**Task to complete:**
Exactly retype the lines from the top of the data through the line containing "SC.camera = camo", leaving out every picture.

— START OF Supplied material —

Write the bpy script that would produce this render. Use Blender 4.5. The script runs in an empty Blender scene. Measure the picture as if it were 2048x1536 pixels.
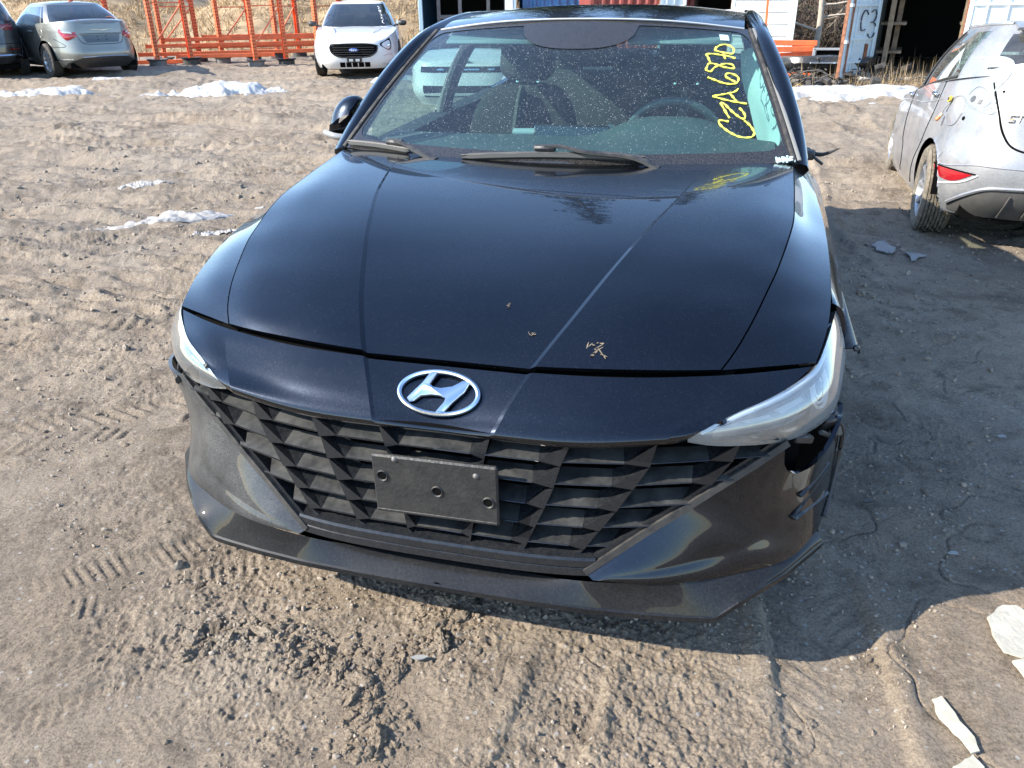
import bpy, bmesh, math, random
import numpy as np
from mathutils import Vector, Matrix
random.seed(7)
rng = np.random.default_rng(7)
R = math.radians
C = bpy.context.scene.collection
SC = bpy.context.scene

# ------------------------------------------------------------------ camera, sky, sun, exposure
CAM_F, CAM_H, CAM_P, CAM_R = 1564.48, 1.4625, 26.02, -0.6513
cam = bpy.data.cameras.new('camera')
cam.sensor_fit = 'HORIZONTAL'
cam.sensor_width = 36.0
cam.lens = 36.0 * CAM_F / 2048.0
cam.clip_start, cam.clip_end = 0.05, 3000
camo = bpy.data.objects.new('camera', cam)
C.objects.link(camo)
camo.matrix_world = (Matrix.Translation((0, 0, CAM_H)) @ Matrix.Rotation(R(90 - CAM_P), 4, 'X')
                     @ Matrix.Rotation(R(CAM_R), 4, 'Z'))
SC.camera = camo

SUN_VEC = Vector((-1.448, -0.394, 1.0)).normalized()          # towards the sun
SUN_EL = math.asin(SUN_VEC.z)
SUN_AZ = math.atan2(SUN_VEC.x, SUN_VEC.y)
world = bpy.data.worlds.new('World')
SC.world = world
world.use_nodes = True
wn = world.node_tree.nodes
wn.clear()
sky = wn.new('ShaderNodeTexSky')
sky.sky_type = 'NISHITA'
sky.sun_disc = False
sky.sun_elevation = SUN_EL
sky.sun_rotation = SUN_AZ
sky.air_density = 1.0
sky.dust_density = 0.25
sky.ozone_density = 3.0
bg = wn.new('ShaderNodeBackground')
bg.inputs['Strength'].default_value = 0.15
wo = wn.new('ShaderNodeOutputWorld')
world.node_tree.links.new(sky.outputs[0], bg.inputs[0])
world.node_tree.links.new(bg.outputs[0], wo.inputs[0])
sun = bpy.data.lights.new('sun', 'SUN')
sun.energy = 3.9
sun.angle = R(0.53)
sun.color = (1.0, 0.93, 0.82)
suno = bpy.data.objects.new('sun', sun)
C.objects.link(suno)
suno.rotation_euler = SUN_VEC.to_track_quat('Z', 'Y').to_euler()
SC.view_settings.view_transform = 'Standard'
SC.view_settings.look = 'None'
SC.view_settings.gamma = 1.0
SC.view_settings.use_curve_mapping = False
SC.view_settings.exposure = 1.47
try:
    SC.cycles.max_bounces = 8
    SC.cycles.transparent_max_bounces = 16
    SC.cycles.caustics_reflective = False
    SC.cycles.caustics_refractive = False
    SC.cycles.sample_clamp_indirect = 6.0
    SC.cycles.use_denoising = True
except Exception:
    pass

# ------------------------------------------------------------------ small maths
def A(*p):
    return np.array(p, float)

def spl(P, t, te):
    """non-uniform Catmull-Rom (Hermite) along axis 0"""
    P = np.asarray(P, float); t = np.asarray(t, float); te = np.asarray(te, float)
    n = len(P)
    if n == 2:
        w = ((te - t[0]) / (t[1] - t[0])).reshape((-1,) + (1,) * (P.ndim - 1))
        return P[0] * (1 - w) + P[1] * w
    sh = (-1,) + (1,) * (P.ndim - 1)
    d = (P[1:] - P[:-1]) / np.diff(t).reshape(sh)
    m = np.zeros_like(P)
    h = np.diff(t)
    m[1:-1] = (d[:-1] * h[1:].reshape(sh) + d[1:] * h[:-1].reshape(sh)) / (h[1:] + h[:-1]).reshape(sh)
    m[0] = 1.5 * d[0] - .5 * m[1]; m[-1] = 1.5 * d[-1] - .5 * m[-2]
    i = np.clip(np.searchsorted(t, te, side='right') - 1, 0, n - 2)
    hh = h[i]; u = (te - t[i]) / hh
    u = u.reshape(sh); hh = hh.reshape(sh)
    u2, u3 = u * u, u * u * u
    return (P[i] * (2 * u3 - 3 * u2 + 1) + m[i] * hh * (u3 - 2 * u2 + u)
            + P[i + 1] * (-2 * u3 + 3 * u2) + m[i + 1] * hh * (u3 - u2))

def chord(P):
    P = np.asarray(P, float)
    return np.r_[0, np.cumsum(np.maximum(np.linalg.norm(np.diff(P, axis=0), axis=-1), 1e-6))]

def curve(P, n, smooth=True):
    P = np.asarray(P, float)
    t = chord(P)
    te = np.linspace(0, t[-1], n)
    if smooth:
        return spl(P, t, te)
    return np.stack([np.interp(te, t, P[:, k]) for k in range(P.shape[1])], -1)

def loft(curves, n, per=8, tn=None, lin=False):
    """curves -> grid [across, along, 3]"""
    G = np.stack([curve(c, n) for c in curves])
    if tn is None:
        tn = np.r_[0, np.cumsum(np.maximum(np.linalg.norm(np.diff(G, axis=0), axis=-1).mean(1), 1e-4))]
    tn = np.asarray(tn, float)
    pers = per if hasattr(per, '__len__') else [per] * (len(curves) - 1)
    te = np.concatenate([np.linspace(tn[i], tn[i + 1], pers[i], endpoint=False) for i in range(len(pers))] + [[tn[-1]]])
    if lin:
        out = np.empty((len(te), n, 3))
        for k in range(3):
            for j in range(n):
                out[:, j, k] = np.interp(te, tn, G[:, j, k])
        return out
    return spl(G, tn, te)

def gnormals(G):
    du = np.gradient(G, axis=0); dv = np.gradient(G, axis=1)
    N = np.cross(du, dv)
    return N / np.maximum(np.linalg.norm(N, axis=-1, keepdims=True), 1e-9)

def mir(G):
    return np.asarray(G, float) * [-1, 1, 1]

def _hash(ix, iy, seed):
    n = (ix.astype(np.int64) * 374761393 + iy.astype(np.int64) * 668265263 + seed * 1442695041) & 0x7fffffff
    n = ((n ^ (n >> 13)) * 1274126177) & 0x7fffffff
    return (n ^ (n >> 16)) & 0xffff

def noise(x, y, seed=0):
    """gradient noise about -0.7..0.7"""
    ix = np.floor(x); iy = np.floor(y)
    fx = x - ix; fy = y - iy
    ux = fx * fx * fx * (fx * (fx * 6 - 15) + 10); uy = fy * fy * fy * (fy * (fy * 6 - 15) + 10)
    r = []
    for a in (0, 1):
        for b in (0, 1):
            an = _hash(ix + a, iy + b, seed) * (2 * math.pi / 65536.)
            r.append(np.cos(an) * (fx - a) + np.sin(an) * (fy - b))
    return (r[0] * (1 - uy) + r[1] * uy) * (1 - ux) + (r[2] * (1 - uy) + r[3] * uy) * ux

def fbm(x, y, oct=4, seed=0, gain=.5):
    s = 0; a = 1.0; f = 1.0
    for o in range(oct):
        s = s + a * noise(x * f + 17.3 * o, y * f - 9.1 * o, seed + o)
        a *= gain; f *= 2.03
    return s

def sstep(a, b, x):
    t = np.clip((x - a) / (b - a), 0, 1)
    return t * t * (3 - 2 * t)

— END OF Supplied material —

**Completed task:**
Write the bpy script that would produce this render. Use Blender 4.5. The script runs in an empty Blender scene. Measure the picture as if it were 2048x1536 pixels.
import bpy, bmesh, math, random
import numpy as np
from mathutils import Vector, Matrix
random.seed(7)
rng = np.random.default_rng(7)
R = math.radians
C = bpy.context.scene.collection
SC = bpy.context.scene

# ------------------------------------------------------------------ camera, sky, sun, exposure
CAM_F, CAM_H, CAM_P, CAM_R = 1564.48, 1.4625, 26.02, -0.6513
cam = bpy.data.cameras.new('camera')
cam.sensor_fit = 'HORIZONTAL'
cam.sensor_width = 36.0
cam.lens = 36.0 * CAM_F / 2048.0
cam.clip_start, cam.clip_end = 0.05, 3000
camo = bpy.data.objects.new('camera', cam)
C.objects.link(camo)
camo.matrix_world = (Matrix.Translation((0, 0, CAM_H)) @ Matrix.Rotation(R(90 - CAM_P), 4, 'X')
                     @ Matrix.Rotation(R(CAM_R), 4, 'Z'))
SC.camera = camo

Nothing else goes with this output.